Instructions to follow =
Which lines hold the word "This"? Copy each of them.

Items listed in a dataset

━━━━━━━━━━

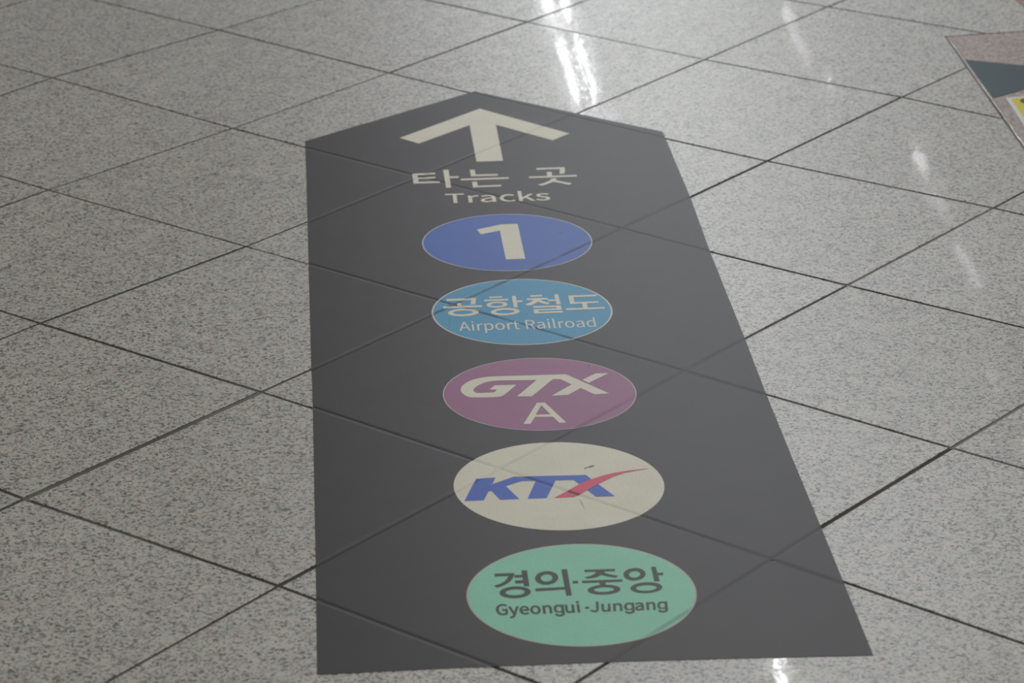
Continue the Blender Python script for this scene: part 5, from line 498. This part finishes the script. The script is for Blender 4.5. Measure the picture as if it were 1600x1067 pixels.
L1, L2, L3 = Z0 + 0.00015, Z0 + 0.0003, Z0 + 0.00045
sign = link('floor_sign', print_mesh(D['film'], Z0, thick=0.0004), M_film)
thing(sign, 'long charcoal house-shaped floor sticker with an arrow and five round route badges', 'floor sign')

part('arrow', D['arrow'], L1, M_white, sign, 'off-white arrow pointing up the sign')
part('lettering', D['ride'], L1, M_white, sign, 'off-white Korean lettering under the arrow')
part('lettering', D['tracks'], L1, M_white, sign, 'off-white word Tracks')


def badge(key, mat, rim, label):
    ov = D[key]
    if rim:
        b = part('badge', [ov[1]], L1, mat, sign, label)
        part('rim', [[ov[0], ov[1]]], L1, rim, b)
    else:
        b = part('badge', [ov[0]], L1, mat, sign, label)
    return b


b = badge('oval1', M_blue, M_rim, 'blue round badge with a white numeral 1')
part('numeral', D['one'], L2, M_white, b)
for q in (3, 4, 5): part('scuff_mark', [D['scuffs'][q]], L2, M_scuff_navy, b)
b = badge('oval2', M_sky, M_rim, 'sky blue round badge with Korean and English lettering')
part('lettering', D['gonghang'], L2, M_white, b, 'large Korean lettering')
part('lettering', D['airport'], L2, M_white, b, 'small words Airport Railroad')
part('scuff_mark', [D['scuffs'][2]], L2, M_scuff_blue, b)
b = badge('oval3', M_purple, M_rim, 'mauve round badge with slanted white letters over an A')
part('logo', D['gtx'], L2, M_white, b)
part('lettering', D['lineA'], L2, M_white, b, 'white capital A')
part('scuff_mark', [D['scuffs'][6]], L2, M_scuff_mauve, b)
b = badge('oval4', M_white, None, 'off-white round badge with blue and red letters')
part('logo', D['ktx'], L2, M_logo_blue, b, 'blue slanted letters')
part('logo_stroke', D['swoosh'], L3, M_logo_red, b, 'red sweeping stroke of the X')
part('scuff_mark', [D['scuffs'][0]], L2, M_scuff, b, 'short dark scuff')
part('scuff_mark', [D['scuffs'][1]], L2, M_scuff_soft, b, 'faint thin scuff')
b = badge('oval5', M_green, M_blush, 'mint green round badge with dark grey lettering')
part('lettering', D['central'], L2, M_dark, b, 'large Korean lettering')
part('lettering', D['gyeongui'] + D['hyphen'] + D['jungang'], L2, M_dark, b, 'small words Gyeongui - Jungang')
part('scuff_mark', [D['scuffs'][7]], L1, M_dark, sign)

teal = link('teal_sticker', print_mesh(D['teal'], 0.0008, thick=0.0007, crease=False), M_teal)
thing(teal, 'dark teal triangular sticker on the pink granite slab', 'sticker')
yp = [V2(p) / 1000 for p in D['yellowpts']]
ux = (yp[1] - yp[0]).normalized(); uy = (yp[2] - yp[0]).normalized()
YW, YH = 0.26, 0.40


def ys(s, t): 
    p = (yp[0] + ux * s + uy * t) * 1000
    return (p.x, p.y)


yel = link('yellow_sticker', print_mesh([[ys(0, 0), ys(0, YH), ys(YW, YH), ys(YW, 0)]], 0.0008, thick=0.0007, crease=False), M_border)
thing(yel, 'yellow floor sticker with a white border at the right edge', 'sticker')
part('printed_panel', [[ys(0.0085, 0.0062), ys(0.0085, YH - 0.0085), ys(YW - 0.0085, YH - 0.0085), ys(YW - 0.0085, 0.0062)]], 0.00095, M_yellow, yel, 'yellow panel', crease=False)
rc = V2(D['ring'][0]) + ux * 16.0
ro = [(rc.x + 19 * math.cos(t * math.pi / 20), rc.y + 19 * math.sin(t * math.pi / 20)) for t in range(40)]
ri = [(rc.x + 11 * math.cos(t * math.pi / 20), rc.y + 11 * math.sin(t * math.pi / 20)) for t in range(40)]
part('symbol', [[ro, ri]], 0.0011, M_dark, yel, 'dark ring printed on the yellow', crease=False)
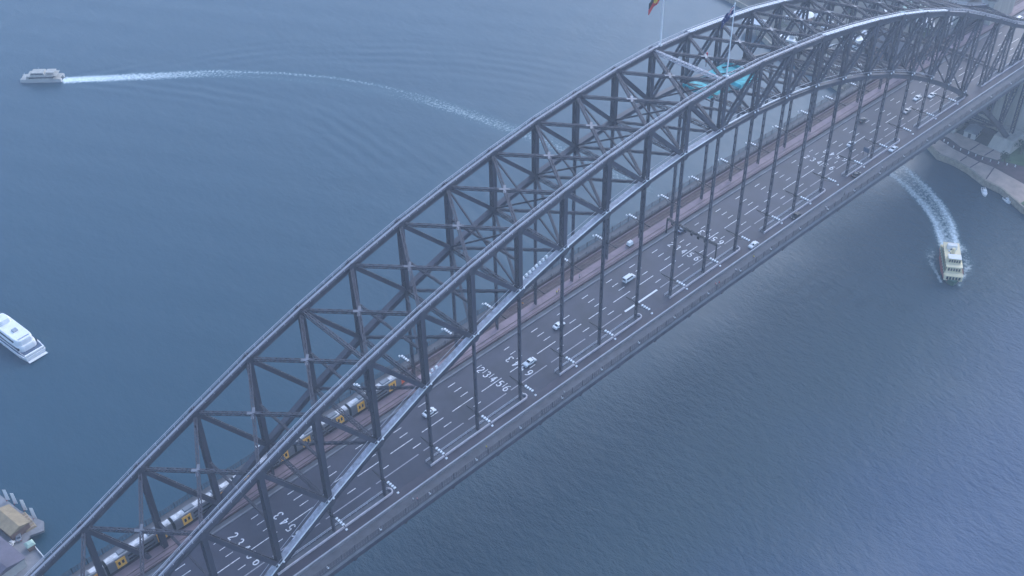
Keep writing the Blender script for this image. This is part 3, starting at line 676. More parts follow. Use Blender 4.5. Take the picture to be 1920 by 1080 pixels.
for k in range(9):
    xc = -121.6-20.4*k; z = zd(xc)+0.55
    c = place(CM['body'], 'carriage', TR, (xc, 0, z)); c.rotation_euler = (0, 2*4.14*xc/250**2, 0)
    place(CM['roof'], 'roof', c)
    for x in (-6.2, 6.2):
        place(CM['bogie'], 'bogie', c, (x, 0, 0)); place(CM['door'], 'door', c, (x, 0, 0))
        for q in (-.55, .55): place(CM['door_pane'], 'door_pane', c, (x+q, 0, 0))
    place(CM['win'], 'window', c); place(CM['win2'], 'lower_window', c)
    for x in (-4.5, 4.5): place(CM['air_con'], 'air_conditioner', c, (x, 0, 0))
    if k: place(CM['gang'], 'gangway', c, (10.2, 0, 0))
    else:
        m = MB(); pr = lambda w, h0, h1: [(-w, h0), (w, h0), (w, h1), (-w, h1)]
        m.loft([[(9.81, y, z_) for y, z_ in pr(1.5, .35, 3.9)], [(10.7, y, z_) for y, z_ in pr(1.42, .35, 3.5)], [(11.5, y, z_) for y, z_ in pr(1.2, .4, 2.0)]]); m.build('nose', 'train_orange', c)
        m = MB(); m.loft([[(10.05, y, z_) for y, z_ in pr(1.3, 3.6, 3.85)], [(10.8, y, z_) for y, z_ in pr(1.25, 3.3, 3.6)], [(11.45, y, z_) for y, z_ in pr(1.0, 2.2, 2.5)]]); m.build('windscreen', 'glass', c)

# ================================================================ ROAD VEHICLES
def car_parts(kind):
    d = []
    if kind == 'van':
        L, Wd, H = 5.2, 1.95, 2.1
        side = [(-2.6, .45), (-2.6, 1.2), (-2.5, 2.0), (-2.3, 2.1), (1.0, 2.1), (1.75, 1.35), (2.5, 1.1), (2.6, .8), (2.6, .4)]
        ws = ((1.08, 2.02), (1.72, 1.38)); rw = ((-2.57, 1.95), (-2.62, 1.3)); sw = (-1.9, 0.9, 1.35, 1.9)
    else:
        L, Wd, H = 4.5, 1.82, 1.45
        side = [(-2.25, .35), (-2.25, .85), (-2.1, .98), (-1.55, 1.02), (-0.95, 1.45), (0.35, 1.45), (1.05, 1.0), (2.0, .85), (2.25, .65), (2.25, .3)]
        ws = ((0.40, 1.42), (1.02, 1.04)); rw = ((-0.99, 1.42), (-1.5, 1.06)); sw = (-1.0, 0.55, 1.03, 1.36)
    m = MB(); hw = Wd/2
    def half(z): return hw-0.10*max(0, (z-0.9))/0.6
    rings = []
    for s_, ins in ((-1, 0.06), (-1, 0.0), (1, 0.0), (1, 0.06)):
        rings.append([(x*(1-ins*.3), s_*(half(z)-(ins if ins else 0)*-1*0 - (0.0)), z) if not ins else (x*0.98, s_*(half(z)+0.0), z*0.985+.006) for x, z in side])
    a = [(x*.985, -half(z), z*.985+.005) for x, z in side]; b_ = [(x, -half(z)+.12, z) for x, z in side]; c_ = [(x, half(z)-.12, z) for x, z in side]; e = [(x*.985, half(z), z*.985+.005) for x, z in side]
    m.loft([a, b_, c_, e]); d.append(('body', m, None))
    def pane(p, q, w):
        (x0, z0), (x1, z1) = p, q; m = MB(); nx_, nz_ = (z0-z1), (x1-x0); l = math.hypot(nx_, nz_); ox, oz = 0.015*abs(nx_)/l*(1 if x1 > x0 else -1), 0.015*abs(nz_)/l+0.008
        m.add([(x0+ox, -w+.1, z0+oz), (x0+ox, w-.1, z0+oz), (x1+ox, w, z1+oz), (x1+ox, -w, z1+oz)], [(0, 1, 2, 3)]); return m
    d.append(('windscreen', pane(*ws, hw-.2), 'glass')); d.append(('rear_window', pane(*rw, hw-.22), 'glass'))
    for s_ in (-1, 1):
        m = MB(); x0, x1, z0, z1 = sw
        y0, y1 = half(z0)+.012, half(z1)+.012
        m.add([(x0-.35*(kind != 'van'), s_*y0, z0), (x1+.42, s_*y0, z0), (x1-.1, s_*y1, z1), (x0+.05, s_*y1, z1)], [(0, 1, 2, 3)]); d.append(('side_window', m, 'glass'))
    for x in (-L*.3, L*.31):
        for s_ in (-1, 1): d.append(('wheel', MB().cyl((x, s_*(hw-.2), .33), (x, s_*(hw+.02), .33), .33, .33, 12), 'black'))
    for s_ in (-1, 1):
        z = .68 if kind != 'van' else .85
        d.append(('headlight', MB().box(L/2-.08, L/2+.015, s_*(hw-.38)-.2, s_*(hw-.38)+.2, z-.08, z+.08), 'lamp_white')); d.append(('tail_light', MB().box(-L/2-.015, -L/2+.05, s_*(hw-.3)-.16, s_*(hw-.3)+.16, z, z+.18), 'lamp_red'))
    return [(n, mm.mesh(n, mt or 'car_white'), mt) for n, mm, mt in d]
CP = {'car': car_parts('car'), 'van': car_parts('van')}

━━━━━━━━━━

Task result =
Continue the Blender Python script for this scene: part 5, from line 498. This part finishes the script. The script is for Blender 4.5. Measure the picture as if it were 1600x1067 pixels.
Keep writing the Blender script for this image. This is part 3, starting at line 676. More parts follow. Use Blender 4.5. Take the picture to be 1920 by 1080 pixels.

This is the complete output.